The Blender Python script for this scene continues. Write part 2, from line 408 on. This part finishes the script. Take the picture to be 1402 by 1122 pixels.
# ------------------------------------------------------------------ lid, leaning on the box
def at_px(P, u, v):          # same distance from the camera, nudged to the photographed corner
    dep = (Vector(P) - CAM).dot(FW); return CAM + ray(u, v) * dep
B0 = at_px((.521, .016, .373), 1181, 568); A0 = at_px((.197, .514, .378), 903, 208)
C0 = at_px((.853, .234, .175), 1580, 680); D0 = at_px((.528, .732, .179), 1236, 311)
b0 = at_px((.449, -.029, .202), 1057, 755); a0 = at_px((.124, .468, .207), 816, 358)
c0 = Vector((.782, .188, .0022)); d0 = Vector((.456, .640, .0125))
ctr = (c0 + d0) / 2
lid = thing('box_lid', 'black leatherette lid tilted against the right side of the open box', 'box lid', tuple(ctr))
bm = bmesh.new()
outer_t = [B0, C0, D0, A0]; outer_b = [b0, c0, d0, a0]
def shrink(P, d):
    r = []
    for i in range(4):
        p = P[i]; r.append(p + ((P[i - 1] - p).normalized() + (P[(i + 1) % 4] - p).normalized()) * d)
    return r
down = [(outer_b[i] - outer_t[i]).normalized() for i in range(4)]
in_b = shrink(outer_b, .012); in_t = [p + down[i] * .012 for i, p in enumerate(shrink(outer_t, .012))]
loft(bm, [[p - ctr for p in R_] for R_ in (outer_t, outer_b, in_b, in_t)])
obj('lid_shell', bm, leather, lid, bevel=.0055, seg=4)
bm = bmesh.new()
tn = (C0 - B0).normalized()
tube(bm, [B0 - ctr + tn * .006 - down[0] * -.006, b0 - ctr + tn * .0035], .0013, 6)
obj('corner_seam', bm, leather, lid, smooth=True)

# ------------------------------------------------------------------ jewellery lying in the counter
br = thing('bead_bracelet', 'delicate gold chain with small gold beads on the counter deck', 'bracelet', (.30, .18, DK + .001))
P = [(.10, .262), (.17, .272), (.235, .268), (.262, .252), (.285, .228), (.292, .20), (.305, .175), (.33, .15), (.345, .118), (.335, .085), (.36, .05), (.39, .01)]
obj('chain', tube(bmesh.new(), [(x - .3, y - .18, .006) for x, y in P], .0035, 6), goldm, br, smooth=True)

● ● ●

- THE EXERCISE: Your task is to repeat the data exactly; please include every line.

- IN RESPONSE:
The Blender Python script for this scene continues. Write part 2, from line 408 on. This part finishes the script. Take the picture to be 1402 by 1122 pixels.
# ------------------------------------------------------------------ lid, leaning on the box
def at_px(P, u, v):          # same distance from the camera, nudged to the photographed corner
    dep = (Vector(P) - CAM).dot(FW); return CAM + ray(u, v) * dep
B0 = at_px((.521, .016, .373), 1181, 568); A0 = at_px((.197, .514, .378), 903, 208)
C0 = at_px((.853, .234, .175), 1580, 680); D0 = at_px((.528, .732, .179), 1236, 311)
b0 = at_px((.449, -.029, .202), 1057, 755); a0 = at_px((.124, .468, .207), 816, 358)
c0 = Vector((.782, .188, .0022)); d0 = Vector((.456, .640, .0125))
ctr = (c0 + d0) / 2
lid = thing('box_lid', 'black leatherette lid tilted against the right side of the open box', 'box lid', tuple(ctr))
bm = bmesh.new()
outer_t = [B0, C0, D0, A0]; outer_b = [b0, c0, d0, a0]
def shrink(P, d):
    r = []
    for i in range(4):
        p = P[i]; r.append(p + ((P[i - 1] - p).normalized() + (P[(i + 1) % 4] - p).normalized()) * d)
    return r
down = [(outer_b[i] - outer_t[i]).normalized() for i in range(4)]
in_b = shrink(outer_b, .012); in_t = [p + down[i] * .012 for i, p in enumerate(shrink(outer_t, .012))]
loft(bm, [[p - ctr for p in R_] for R_ in (outer_t, outer_b, in_b, in_t)])
obj('lid_shell', bm, leather, lid, bevel=.0055, seg=4)
bm = bmesh.new()
tn = (C0 - B0).normalized()
tube(bm, [B0 - ctr + tn * .006 - down[0] * -.006, b0 - ctr + tn * .0035], .0013, 6)
obj('corner_seam', bm, leather, lid, smooth=True)

# ------------------------------------------------------------------ jewellery lying in the counter
br = thing('bead_bracelet', 'delicate gold chain with small gold beads on the counter deck', 'bracelet', (.30, .18, DK + .001))
P = [(.10, .262), (.17, .272), (.235, .268), (.262, .252), (.285, .228), (.292, .20), (.305, .175), (.33, .15), (.345, .118), (.335, .085), (.36, .05), (.39, .01)]
obj('chain', tube(bmesh.new(), [(x - .3, y - .18, .006) for x, y in P], .0035, 6), goldm, br, smooth=True)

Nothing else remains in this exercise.